Records with scene code
------------------------------------------------------------------------

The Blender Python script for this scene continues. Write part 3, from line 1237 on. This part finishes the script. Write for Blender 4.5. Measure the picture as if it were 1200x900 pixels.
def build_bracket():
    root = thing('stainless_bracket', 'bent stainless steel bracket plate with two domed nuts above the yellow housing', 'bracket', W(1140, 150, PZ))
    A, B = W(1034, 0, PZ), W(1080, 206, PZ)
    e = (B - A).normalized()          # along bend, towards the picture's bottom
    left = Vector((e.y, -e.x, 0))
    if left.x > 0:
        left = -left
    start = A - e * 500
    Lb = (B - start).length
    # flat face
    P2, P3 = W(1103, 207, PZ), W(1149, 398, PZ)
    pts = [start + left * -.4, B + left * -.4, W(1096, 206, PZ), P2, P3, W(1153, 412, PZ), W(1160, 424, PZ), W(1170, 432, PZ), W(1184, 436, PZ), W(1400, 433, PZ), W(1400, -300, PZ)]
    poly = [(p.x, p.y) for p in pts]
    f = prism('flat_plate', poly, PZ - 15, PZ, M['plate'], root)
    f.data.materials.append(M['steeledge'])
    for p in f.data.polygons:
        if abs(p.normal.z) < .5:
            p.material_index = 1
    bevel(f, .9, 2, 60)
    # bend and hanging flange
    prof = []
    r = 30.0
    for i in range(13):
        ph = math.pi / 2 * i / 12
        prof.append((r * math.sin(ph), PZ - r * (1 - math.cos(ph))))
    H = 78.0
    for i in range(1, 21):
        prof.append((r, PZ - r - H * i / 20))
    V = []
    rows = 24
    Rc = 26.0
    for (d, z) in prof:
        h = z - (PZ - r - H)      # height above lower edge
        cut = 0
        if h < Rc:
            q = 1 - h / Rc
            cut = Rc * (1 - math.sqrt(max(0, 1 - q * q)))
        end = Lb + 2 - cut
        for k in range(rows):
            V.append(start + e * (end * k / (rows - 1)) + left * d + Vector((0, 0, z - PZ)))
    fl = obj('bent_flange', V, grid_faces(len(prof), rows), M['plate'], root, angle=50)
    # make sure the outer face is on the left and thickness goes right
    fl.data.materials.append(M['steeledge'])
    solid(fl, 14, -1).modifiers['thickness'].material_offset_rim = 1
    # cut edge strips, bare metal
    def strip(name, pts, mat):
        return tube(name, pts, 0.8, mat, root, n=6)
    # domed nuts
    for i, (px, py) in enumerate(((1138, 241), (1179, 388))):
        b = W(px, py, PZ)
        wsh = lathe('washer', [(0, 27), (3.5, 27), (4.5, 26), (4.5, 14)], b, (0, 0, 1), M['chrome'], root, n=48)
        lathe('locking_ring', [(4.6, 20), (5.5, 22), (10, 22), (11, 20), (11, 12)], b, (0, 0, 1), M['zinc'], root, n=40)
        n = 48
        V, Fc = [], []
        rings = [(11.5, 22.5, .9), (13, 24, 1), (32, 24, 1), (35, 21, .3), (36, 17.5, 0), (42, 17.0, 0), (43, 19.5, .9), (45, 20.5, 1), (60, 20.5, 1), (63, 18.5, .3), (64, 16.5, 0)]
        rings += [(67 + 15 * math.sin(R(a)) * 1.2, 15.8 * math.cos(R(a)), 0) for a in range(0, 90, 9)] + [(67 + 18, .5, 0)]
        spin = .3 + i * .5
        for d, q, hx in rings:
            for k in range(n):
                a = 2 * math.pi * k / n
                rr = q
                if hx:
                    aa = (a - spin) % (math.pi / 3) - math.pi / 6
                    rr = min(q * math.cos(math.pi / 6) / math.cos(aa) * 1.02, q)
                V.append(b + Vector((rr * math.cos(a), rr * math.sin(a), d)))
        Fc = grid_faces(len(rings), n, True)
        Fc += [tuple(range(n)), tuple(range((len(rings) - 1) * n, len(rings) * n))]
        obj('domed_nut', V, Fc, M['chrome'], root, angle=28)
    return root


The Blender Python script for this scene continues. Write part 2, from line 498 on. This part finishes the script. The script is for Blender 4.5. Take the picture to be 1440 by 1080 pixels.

------------------------------------------------------------------------

Take every line that includes the string "picture" and copy it.

Answer to the task:
The Blender Python script for this scene continues. Write part 3, from line 1237 on. This part finishes the script. Write for Blender 4.5. Measure the picture as if it were 1200x900 pixels.
    e = (B - A).normalized()          # along bend, towards the picture's bottom
The Blender Python script for this scene continues. Write part 2, from line 498 on. This part finishes the script. The script is for Blender 4.5. Take the picture to be 1440 by 1080 pixels.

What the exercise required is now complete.